All GDP components are expected to decline. More specifically, private consumption will contract on the back of the forced relocation of many Ukrainians to other countries, higher unemployment, lower incomes, and decreased spending on non-essential goods. Investment activity will also decline markedly in the wake of considerable uncertainty and high risks.

"Decreased consumption and investment could decrease imports compared to the pre-war period,” the report states.

"Exports of goods will also drop significantly due to the shutdown of companies, a reduction in sown areas, and farmers' inability to conduct agricultural work effectively because of fighting, blocked seaports, and disrupted supplies of fuel and fertilizers. At the same time, the NBU expects an increase in stocks of goods, which companies will try to export later."

The NBU emphasizes that exports plunged in March 2022 after logistical pathways were severed and production facilities were destroyed. Imports also slumped last month, dragged down by weaker domestic demand, disrupted logistics, and by imports being limited to critical goods.

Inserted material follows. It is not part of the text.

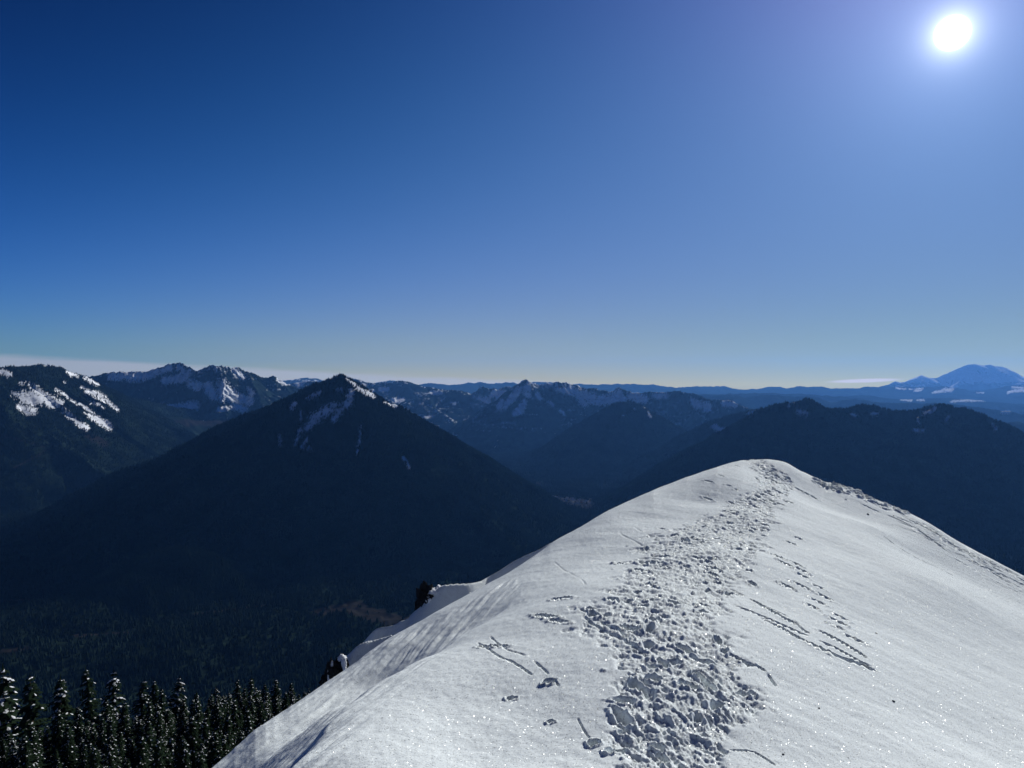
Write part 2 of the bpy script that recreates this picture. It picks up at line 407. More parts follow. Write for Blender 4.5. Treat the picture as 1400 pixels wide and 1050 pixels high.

"A fixed exchange rate and persisting administrative restrictions on FX transactions will remain important prerequisites for supporting macroeconomic stability in Ukraine,” says the central bank.

“However, in the long-run these measures result in macroeconomic imbalances. Therefore, the NBU will strive to resume inflation targeting with a floating exchange rate as soon as the FX market recovers its capacity to self-balance.”

The World Bank predicts that Ukraine's economic output will likely contract by a staggering 45.1% this year as Russia's invasion has shuttered businesses, slashed exports, and rendered economic activity impossible in large swaths of the country.

According to Ukraine's Finance Ministry, state budget expenditures exceeded revenues by about $2.7 billion in March. Ukraine expects the gap to widen to $5-7 billion a month in April-May due to the war.